Full Name, User ID, Email Address, Street Address, State, City, Zip Code, Phone Number, Country, Company, Password, Secondary Phone, Gender, Personal or Business, Shipping information (Name, Street Address, City, State, Zip)

In addition eBay will provide the following transaction information:

Bidding History on an Item, Other Items for Sale, Feedback about a user, Bidding history of a user, Prices paid for items, Feedback rating, and Chat Room/Bulletin Board (!).

[...]

[Joseph E. Sullivan, Director of Compliance and Law Enforcement Relations for eBay] continues,

So, that really opens the door for us.

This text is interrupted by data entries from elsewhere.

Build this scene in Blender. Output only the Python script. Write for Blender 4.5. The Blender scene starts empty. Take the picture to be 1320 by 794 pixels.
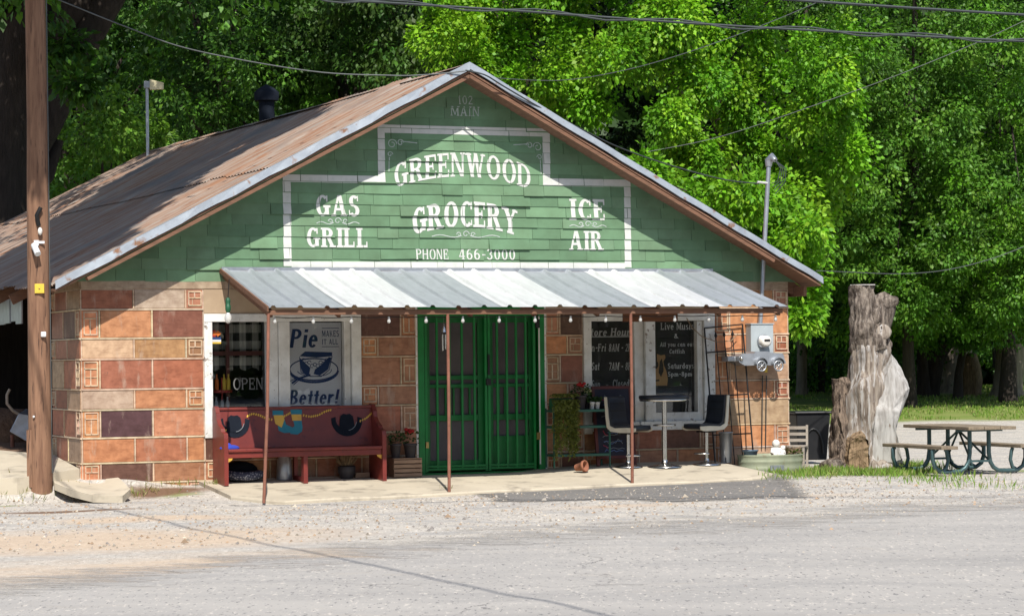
import bpy, bmesh, math, random
import numpy as np
from mathutils import Vector, Matrix
random.seed(7); rng = np.random.default_rng(7)
C = bpy.context.scene.collection
sc = bpy.context.scene

# ------------------------------------------------------------ camera, sky, sun, exposure
EYE = 1.54                         # eye height above the foot of the store wall
F = 3300.0; YH = 465.0; PHI = .011 # focal length and horizon of the 1320 px wide photograph, slight roll
TH = math.radians(22)              # the store front is turned 22 degrees from the picture plane
SUN_L, SUN_UP = .26, 1.25          # sun: per metre out from the store front, this much to the left and up
cam_d = bpy.data.cameras.new('camera'); cam = bpy.data.objects.new('camera', cam_d); C.objects.link(cam)
cam.location = (0, 0, EYE)
cam.rotation_euler = (Matrix.Rotation(PHI, 3, 'Y') @ Matrix.Rotation(math.pi/2, 3, 'X')).to_euler()
cam_d.sensor_width = 36; cam_d.lens = 36*F/1320; cam_d.shift_y = (YH-397)/1320
cam_d.clip_start = .5; cam_d.clip_end = 3000
sc.camera = cam
c_, s_ = math.cos(TH), math.sin(TH)
U = Vector((c_, s_, 0)); N = Vector((s_, -c_, 0))
sun_dir = (N - U*SUN_L + Vector((0, 0, SUN_UP))).normalized()
sl = bpy.data.lights.new('sun', 'SUN'); so = bpy.data.objects.new('sun', sl); C.objects.link(so)
sl.energy = 5.0; sl.angle = math.radians(.5); sl.color = (1, .955, .88)
so.rotation_euler = sun_dir.to_track_quat('Z', 'Y').to_euler(); so.location = (0, 0, 60)
w = bpy.data.worlds.new('World'); sc.world = w; w.use_nodes = True
nt = w.node_tree; bg = nt.nodes['Background']; sky = nt.nodes.new('ShaderNodeTexSky')
sky.sky_type = 'NISHITA'; sky.sun_disc = False
sky.sun_elevation = math.asin(sun_dir.z); sky.sun_rotation = math.atan2(sun_dir.x, sun_dir.y)
nt.links.new(sky.outputs[0], bg.inputs[0]); bg.inputs[1].default_value = .115
sc.view_settings.view_transform = 'Standard'; sc.view_settings.look = 'None'
sc.view_settings.exposure = 0.32; sc.view_settings.gamma = 1; sc.view_settings.use_curve_mapping = False
sc.cycles.max_bounces = 6; sc.cycles.transparent_max_bounces = 12; sc.cycles.caustics_reflective = False

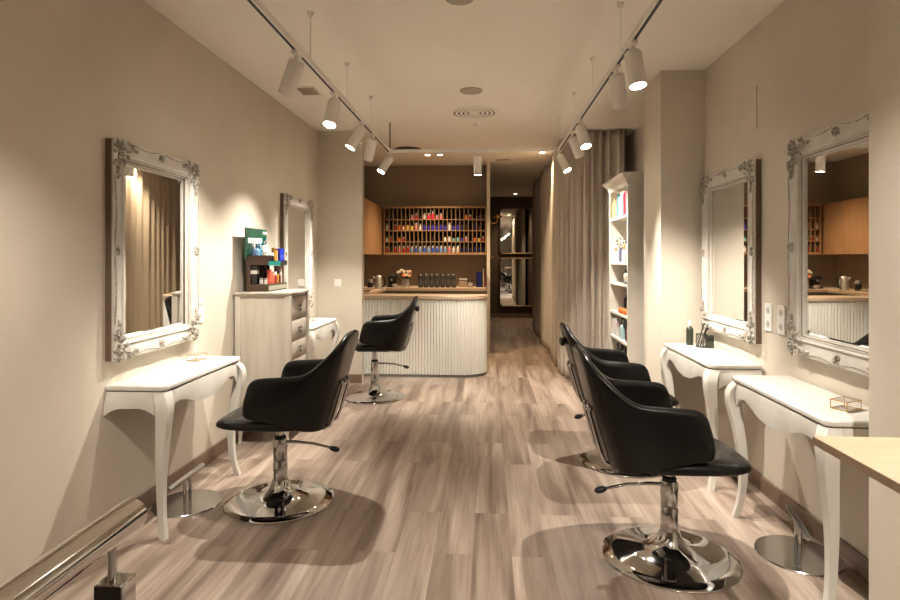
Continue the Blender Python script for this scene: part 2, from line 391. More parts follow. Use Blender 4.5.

That means that what our policy is that if you are law enforcement agency you can fax us on your letterhead to request information: who is that beyond the seller ID, who is beyond this user ID. We give you their name, their address, their e-mail address and we can give you their sales history without a subpoena.

That's all you need, a fax on law enforcement letterhead. No reason, no justification, and eBay starts feeding information to law enforcement. Remember when everyone got excited about the bookstore that was subpoened by Ken Starr in order to determine what books Monica Lewinski purchased? Remember how the bookstore fought the subpoena? eBay doesn't even require a subpoena. eBay would have turned over the info with a mere request.

- Lawmeme, eBay to Law Enforcement - We're Here to Help.

update: Gideon's Promise suggests eBay's attitude is due largely to a number of ex-government employees on its payroll.